A bigger networking issue was select() (or the like). It used to be an
interesting kludge of running two processes inorder to do simoultaneous
read/write before that.
Right and select(2) was created by Sam and wnj during the 4.2 development. I've forgotten which sub-version (it was in 4.1c, but it might have been in b or a before that). There was a lot of arguing at the time about it's need; the multiple process solution was considered more 'Unix-like.' I remember one time have a few beers in my apartment with Sam while watching a football game and arguing about its usefulness. Adding select(2) was an example of where CSRG was adding things to UNIX for the DARPA community. IIRC: previous PDP-10 system had something like it and of course VMS had qio() which did not block; some of the users at an advisors meeting had wanted some alaong.

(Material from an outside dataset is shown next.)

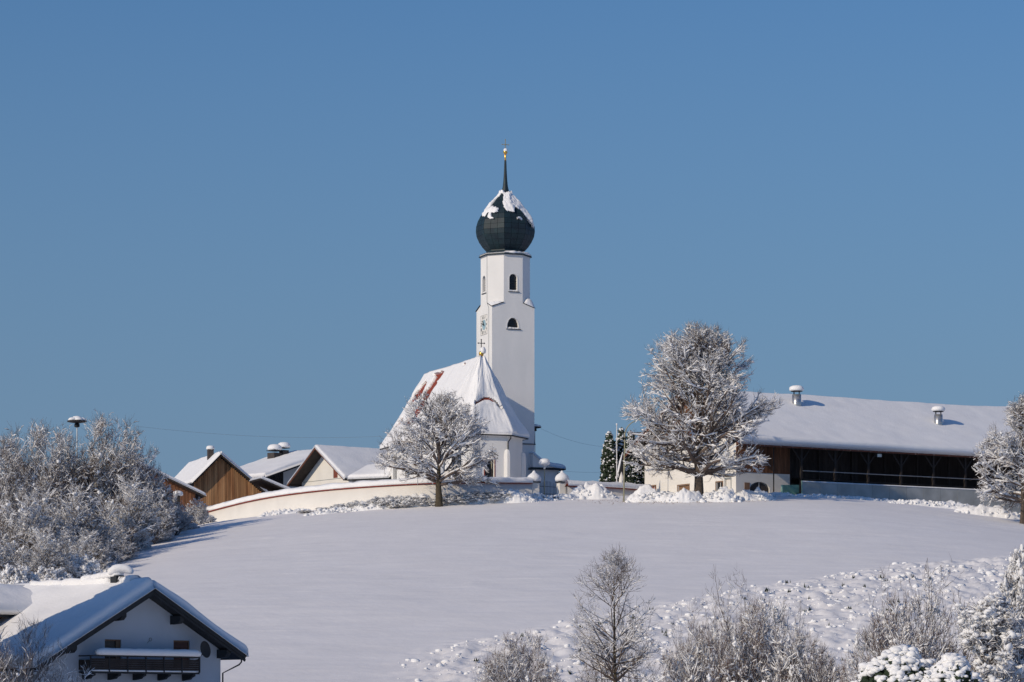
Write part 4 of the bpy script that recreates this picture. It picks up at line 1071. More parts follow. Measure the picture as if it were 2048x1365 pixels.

I also remember after it ws prototyped, some people complaining that with select(2) people would start to right code that looped and waste cycles. BTW: sure enough, about a year or two later, X-Windows appears with its keyboard/mouse loop. The argument on a workstation (personal computer) was it did not matter. The argument on a vax or other typeshared machine, was that the CPU was being wasted and any type polling loop in users space was a bad idea.
FWIW: a few years later, System V (I think SRV3, but I've forgotten) introduced poll(2) as a reaction to BSD's select(2). [IMO: That was NIH if I ever saw it - similar but different because they could].